Justice Markman creates a hypothetical example whereby the Legislature enacts a law that assigns to the Department of State Police responsibilities belonging to the Department of Corrections, and then allocates money to that end. See Justice Markman’s opinion at 401-402. I find his hypothetical example inapplicable.
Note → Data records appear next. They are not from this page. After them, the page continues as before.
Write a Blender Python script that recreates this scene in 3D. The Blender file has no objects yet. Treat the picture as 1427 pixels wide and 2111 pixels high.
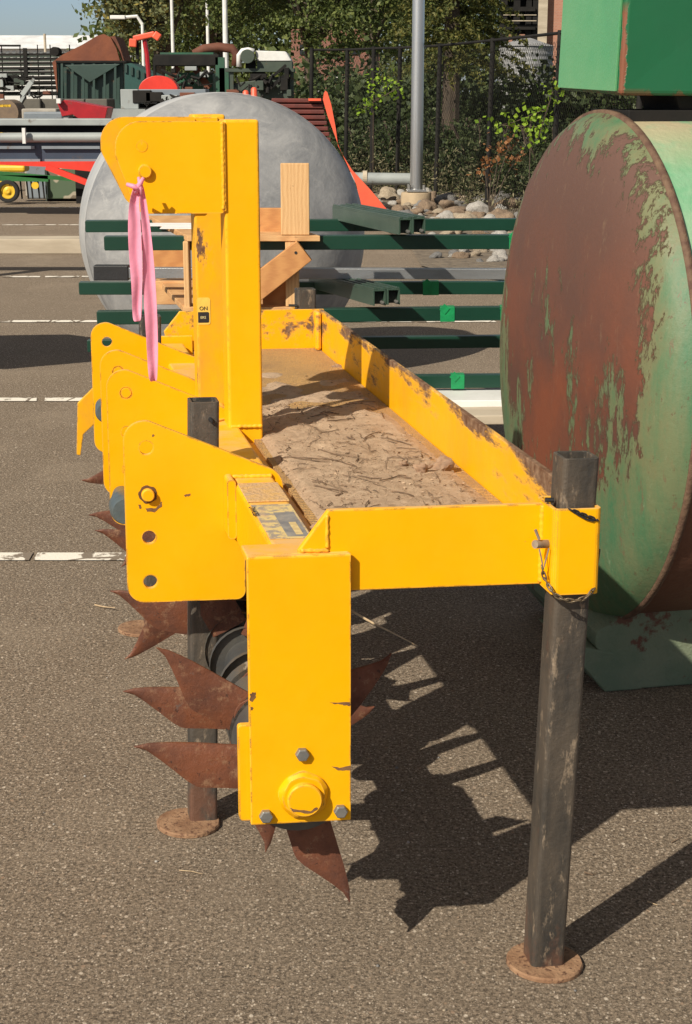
import bpy, bmesh, math, random
import numpy as np
from mathutils import Vector, Matrix, noise
from mathutils.geometry import tessellate_polygon
random.seed(7); rng = np.random.default_rng(7)
scene = bpy.context.scene
COL = scene.collection
R = math.radians
# ------------------------------------------------------------------ camera, light, exposure
FPX, CX, CY, YH, CAMH = 3300.0, 713.5, 1055.5, 190.0, 1.49
PITCH = math.atan((CY-YH)/FPX)
cam_d = bpy.data.cameras.new('camera'); cam = bpy.data.objects.new('camera', cam_d); COL.objects.link(cam)
cam_d.sensor_fit = 'VERTICAL'; cam_d.sensor_height = 24; cam_d.lens = FPX/2111*24
cam_d.clip_start = 0.05; cam_d.clip_end = 3000
cam.location = (0, 0, CAMH); cam.rotation_euler = (math.pi/2-PITCH, 0, 0)
scene.camera = cam
SUN_AZ = (-.616, -.788); SUN_EL = R(38)
w = bpy.data.worlds.new('World'); scene.world = w; w.use_nodes = True
nt = w.node_tree; bg = nt.nodes['Background']
sky = nt.nodes.new('ShaderNodeTexSky'); sky.sky_type = 'NISHITA'; sky.sun_disc = False
sky.sun_elevation = SUN_EL; sky.sun_rotation = math.atan2(SUN_AZ[0], SUN_AZ[1])
sky.air_density = 1.15; sky.dust_density = .7; sky.ozone_density = 2.2
tint = nt.nodes.new('ShaderNodeMix'); tint.data_type = 'RGBA'; tint.blend_type = 'MULTIPLY'; tint.inputs[0].default_value = 1; tint.inputs[7].default_value = (.80, .93, 1.27, 1)
nt.links.new(sky.outputs[0], tint.inputs[6])
hs = nt.nodes.new('ShaderNodeHueSaturation'); hs.inputs['Saturation'].default_value = .35; nt.links.new(sky.outputs[0], hs.inputs['Color'])
wm = nt.nodes.new('ShaderNodeMix'); wm.data_type = 'RGBA'; wm.blend_type = 'MULTIPLY'; wm.inputs[0].default_value = 1; wm.inputs[7].default_value = (1.04, .95, .84, 1); nt.links.new(hs.outputs[0], wm.inputs[6])
wtc = nt.nodes.new('ShaderNodeTexCoord'); wsp = nt.nodes.new('ShaderNodeSeparateXYZ'); nt.links.new(wtc.outputs['Generated'], wsp.inputs[0])
wr = nt.nodes.new('ShaderNodeMapRange'); wr.inputs[1].default_value = .10; wr.inputs[2].default_value = .35; nt.links.new(wsp.outputs[2], wr.inputs[0])
wx = nt.nodes.new('ShaderNodeMix'); wx.data_type = 'RGBA'; nt.links.new(wr.outputs[0], wx.inputs[0]); nt.links.new(tint.outputs[2], wx.inputs[6]); nt.links.new(wm.outputs[2], wx.inputs[7])
nt.links.new(wx.outputs[2], bg.inputs[0]); bg.inputs[1].default_value = 0.065
sl = bpy.data.lights.new('sun', 'SUN'); sl.energy = 4.6; sl.angle = R(0.55); sl.color = (1.0, .915, .77)
so = bpy.data.objects.new('sun', sl); COL.objects.link(so)
sv = Vector((SUN_AZ[0]*math.cos(SUN_EL), SUN_AZ[1]*math.cos(SUN_EL), math.sin(SUN_EL)))
so.rotation_euler = sv.to_track_quat('Z', 'Y').to_euler(); so.location = sv*50
vs = scene.view_settings; vs.view_transform = 'Standard'; vs.look = 'None'; vs.gamma = 1; vs.exposure = 0.34
scene.render.engine = 'CYCLES'

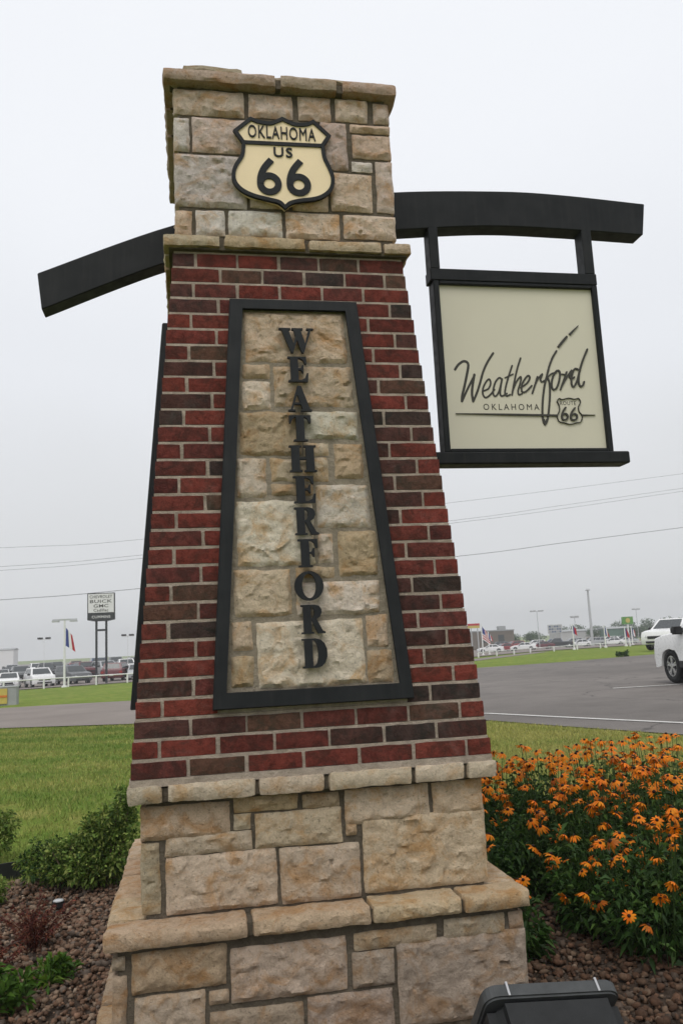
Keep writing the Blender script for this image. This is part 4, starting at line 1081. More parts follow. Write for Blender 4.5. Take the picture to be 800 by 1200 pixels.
def susan(loc, h, r, nf, nl, label, low=0.45):
    root = tag(empty('flowering_plant', loc), label, 'flowers', 'black-eyed susans right of the pillar')
    blobs = [(0, 0, h * .42, r, r, h * .46), (r * .3, -r * .2, h * .3, r * .8, r * .8, h * .3), (-r * .3, r * .2, h * .35, r * .7, r * .7, h * .35)]
    P, d = in_blob(int(nl * 2.6), blobs); P = P[P[:, 2] > .01]; n = len(P)
    d = P - np.array([0, 0, h * .2]); d /= np.linalg.norm(d, axis=1, keepdims=True)
    T = np.array(DEEP)[RNG.integers(0, 4, n)] * RNG.uniform(.7, 1.35, (n, 1))
    Ls = RNG.uniform(.03, .07, n)
    V, F, T = leaf_cloud(P, d + RNG.normal(scale=.7, size=(n, 3)) + np.array([0, 0, .2]), Ls, Ls * .33, T, .2, .45)
    tag(obj('foliage', fast_mesh('foliage', V, F, 'leaf', T), root), kind='stuff')
    mb = MB()
    for i in range(nf):
        # heads ride on stems over the dome of leaves, some lower down its near side
        a = random.uniform(0, 6.283); rr_ = math.sqrt(random.random()) * r * 1.12
        x, y_ = math.cos(a) * rr_, math.sin(a) * rr_
        dome = math.sqrt(max(0, 1 - (rr_ / (r * 1.3)) ** 2))
        z = h * (low + (1 - low) * dome) * random.uniform(.90, 1.06)
        if low < .55 and (y_ < 0 or x < 0) and random.random() < .65: z *= random.uniform(.42, .95); x *= 1.18; y_ *= 1.18
        t = Vector((x * 1.0, y_, z)); b = Vector((x * .35, y_ * .35, 0)); m = (t + b) / 2 + Vector((x * .12, y_ * .12, z * .06))
        mb.tube([b, m, t], [.0028, .0024, .0019], 4, t=(0.055, 0.10, 0.03))
        o = obj('flower_head', random.choices(HEADS, [4, 4, 4, 4, 4, 4, 1.6])[0], root, t)
        s = random.uniform(.66, 1.12); o.scale = (s, s, s)
        out = Vector((x / r * .45 - .22, y_ / r * .4 - .42, 1)).normalized()
        q = out.to_track_quat('Z', 'Y').to_euler(); o.rotation_euler = (q.x + random.uniform(-.25, .25), q.y + random.uniform(-.25, .25), random.uniform(0, 6))
    tag(mb.build('stem', 'leaf', root), kind='stuff')
    return root
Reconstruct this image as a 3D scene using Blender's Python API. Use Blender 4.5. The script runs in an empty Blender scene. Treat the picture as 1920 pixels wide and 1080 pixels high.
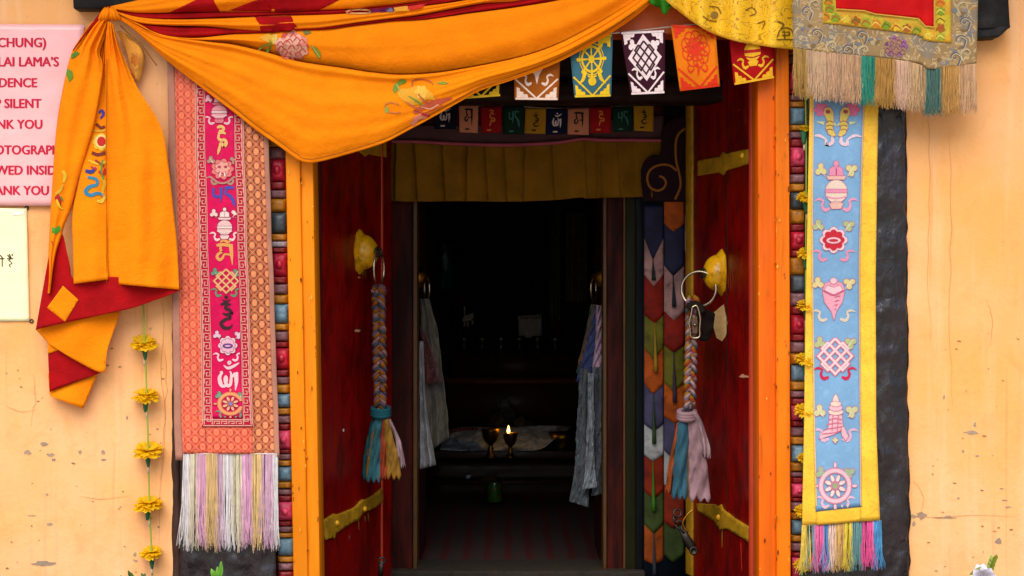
import bpy, math, random
from mathutils import Vector, noise as mnoise
from mathutils.bvhtree import BVHTree
from mathutils.geometry import delaunay_2d_cdt

# ------------------------------------------------------------------ camera, sky, sun, exposure
sc = bpy.context.scene
S, D, ZC = 0.0018, 6.0, 1.15            # metres per photo pixel at the facade plane, camera distance, eye height
CAM = Vector((0, -D, ZC))
cd = bpy.data.cameras.new('camera'); cam = bpy.data.objects.new('camera', cd)
sc.collection.objects.link(cam)
cam.location = CAM; cam.rotation_euler = (math.radians(90), 0, 0)
cd.sensor_width = 36; cd.lens = 36 * D / (1920 * S); cd.clip_start = 0.05; cd.clip_end = 500
sc.camera = cam
w = bpy.data.worlds.new('World'); sc.world = w; w.use_nodes = True
nt = w.node_tree; bg = nt.nodes['Background']
sky = nt.nodes.new('ShaderNodeTexSky'); sky.sky_type = 'NISHITA'; sky.sun_disc = False
SUN_EL, SUN_AZ = math.radians(60), math.radians(-16)   # azimuth measured from straight in front of the facade
sky.sun_elevation = SUN_EL; sky.sun_rotation = math.radians(180) - SUN_AZ
sky.air_density = 1.0; sky.dust_density = 3.0
nt.links.new(sky.outputs[0], bg.inputs[0]); bg.inputs[1].default_value = 0.06
sd = bpy.data.lights.new('sun', 'SUN'); sun = bpy.data.objects.new('sun', sd); sc.collection.objects.link(sun)
sd.energy = 1.5; sd.angle = math.radians(75); sd.color = (1.0, 0.93, 0.82)
sundir = Vector((math.sin(SUN_AZ) * math.cos(SUN_EL), -math.cos(SUN_AZ) * math.cos(SUN_EL), math.sin(SUN_EL)))
sun.rotation_euler = sundir.to_track_quat('Z', 'Y').to_euler()
sc.view_settings.view_transform = 'Standard'; sc.view_settings.look = 'None'
sc.view_settings.exposure = 1.64; sc.view_settings.gamma = 1.0
sc.cycles.max_bounces = 6; sc.cycles.diffuse_bounces = 3; sc.cycles.glossy_bounces = 3

# ------------------------------------------------------------------ helpers
RND = random.Random(7)
def px(x, y, d=0.0):
    """a photo pixel at depth d behind the facade -> world point"""
    k = S * (D + d) / D
    return Vector(((x - 960) * k, d, ZC - (y - 540) * k))
def lin(h):
    h = h.lstrip('#')
    out = []
    for i in (0, 2, 4):
        c = int(h[i:i + 2], 16) / 255
        out.append(c / 12.92 if c <= 0.04045 else ((c + 0.055) / 1.055) ** 2.4)
    return tuple(out)

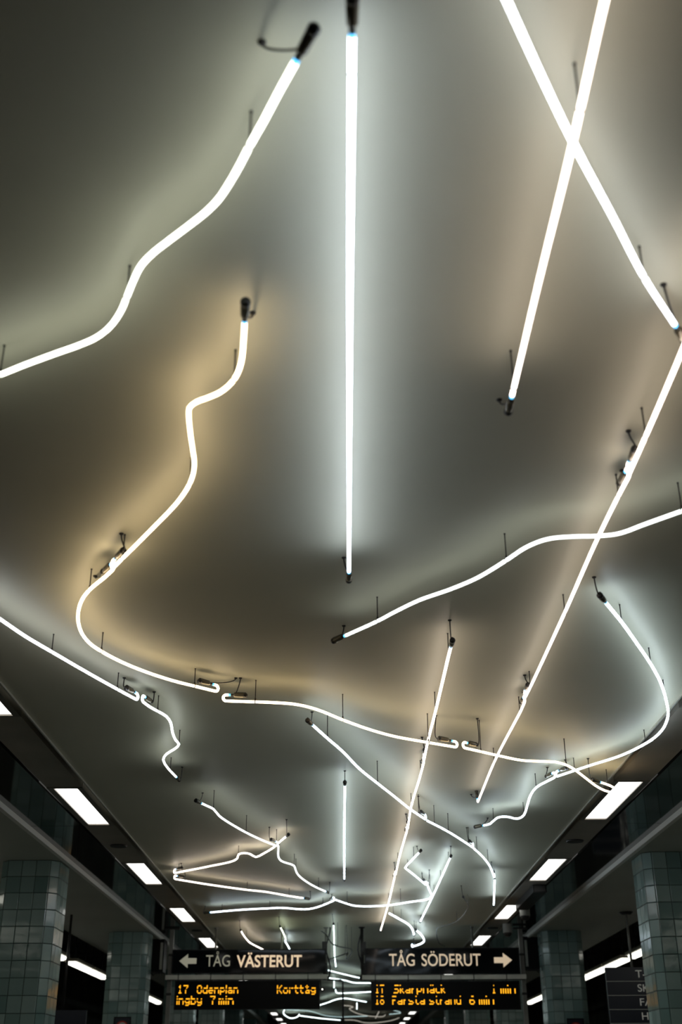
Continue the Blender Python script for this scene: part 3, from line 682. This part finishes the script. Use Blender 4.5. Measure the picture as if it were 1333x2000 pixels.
MB().box(x0, x1, Y, Y+.06, z0, z1).build('body', m_navy, e, o)
p = ony(133, 1850, Y); MB().tube([(p.x, Y+.03, z1), (p.x, Y+.03, ZS)], .016, 10).build('pole', m_hard, e, o, True)
MB().tube([(p.x-.6, Y+.03, z1), (p.x-.6, Y+.03, ZS)], .016, 10).build('pole', m_hard, e, o, True)
# ---------------------------------------------------------------- fluorescent rows above the tracks
nm = ('first', 'second', 'third', 'fourth', 'fifth', 'sixth', 'seventh', 'eighth', 'ninth')
for s, X, sd, ys in ((0, -4.19, 'left', (19.1, 20.52, 25.9, 27.3)), (1, 4.40, 'right', (17.3, 19.0, 20.45, 21.85, 26.6, 28.0))):
    near = [17.15-1.5*k for k in range(9)] if s == 0 else [13.5-1.5*k for k in range(7)]
    for i, y in enumerate(list(ys)+near):
        z = CZ+1.717; o = (X, y+.67, z)
        lab = '%s fluorescent fitting seen past the nearest column, over the %s track' % (nm[i], sd) if i < len(ys) else 'fluorescent fitting over the %s track, hidden by the nearest column or out of view' % sd
        e = empty('track_light', o, lab, 'light', 'fluorescent row over the %s track%s' % (sd, '' if i < len(ys) else ', near end'))
        MB().box(X-.11, X+.11, y, y+1.36, z+.045, z+.09).build('housing', m_pipe, e, o)
        b = MB(); b.poly([(X-.075, y+.02, z+.045), (X-.06, y+.02, z+.01), (X-.03, y+.02, z-.004), (X+.03, y+.02, z-.004), (X+.06, y+.02, z+.01), (X+.075, y+.02, z+.045)], (0, 1.31, 0))
        b.build('diffuser', m_tubew, e, o)
        MB().tube([(X, y+.3, z+.09), (X, y+.3, 4.6)], .01, 6).build('rod', m_hard, e, o)
        MB().tube([(X, y+1.1, z+.09), (X, y+1.1, 4.6)], .01, 6).build('rod', m_hard, e, o)
    sg = (-1, 1)[s]
    tag(MB().tube([(X+sg*.23, 8, CZ+1.86), (X+sg*.23, 45, CZ+1.86)], .045, 12).build('ceiling_pipe', m_pipe, off=(X, 20, CZ+1.62), smooth=True),
        'long yellowish pipe running beside the lamps over the %s track' % sd, 'pipe', 'pipes over the tracks')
Act 381 does not transfer functions belonging to any other agency.
39 Ariz 203, 215-216; 4 P2d 1000 (1931).
Detroit Automobile Club v Secretary of State, 230 Mich 623; 203 NW 529 (1925); Moreton v Secretary of State, 240 Mich 584, 592; 216 NW 450 (1927); Good Rds Federation v State Bd of Canvassers, 333 Mich 352, 360; 53 NW2d 481 (1952); Bds of Co Rd Comm’rs v Bd of State Canvassers, 391 Mich 666; 218 NW2d 144 (1974); Co Rd Ass’n of Michigan v Bd of State Canvassers, 407 Mich 101, 116-118; 282 NW2d 774 (1979).
In Detroit Automobile Club, the issue was whether 1925 PA 1 was subject to referendum under Const 1908, Art 5, § 1, amendment of 1913 (the predecessor to Const 1963, art 2, § 9), i.e., whether it made an appropriation “for [a] state institution]].” In his concurring opinion in this case, Justice Markman accurately notes that the portion of Detroit Automobile Club quoted above is taken from this Court’s discussion regarding the meaning of the term “state institution.” Nevertheless, it is clear that that discussion contained, also, an interpretation of the entire referendum exception provision. For this reason, I find the Court’s discussion in Detroit Automobile Club useful here.
In two of the three later gas tax cases, this Court merely quoted or cited, then followed, our interpretation in Detroit Automobile Club of the appropriation exception to the power of referendum. See Michigan Good Rds Federation, supra at 356-357; Co Rd Ass’n, supra at 112-113. In the other gas tax case, this Court merely cited our holding in Detroit Automobile Club. See Co Rd Comm’rs, supra at 672.
In Todd v Hull, 288 Mich 521, 523-524; 285 NW 46 (1939), we discussed the predecessor to art 2, § 9 (Const 1908, art 5, § 1). However, Todd was a four to four decision and, therefore, has no precedential effect.
Two of the concurring opinions do so, as well. See Justice Markman’s opinion at 391-392; Justice Young’s opinion at 376-388.
The instant case brings to mind the ancient quotation that “[t]he voice is Jacob’s voice but the hands are the hands of Esau.” Todd, supra at 543 (opinion of Bushnell, J.).
See Comment, Interpretation of initiatives by reference to similar statutes: Canons of construction do not adequately measure voter intent, 34 Santa Clara L R 945, 973 (1994), “legislative inaction is the reason the initiative process was established.”
I note, also, that the issue in the instant case is one of constitutional interpretation. Accordingly, my opinion here addresses an issue of constitutional law. It does not address and ought not be construed to address the merits of Act 381.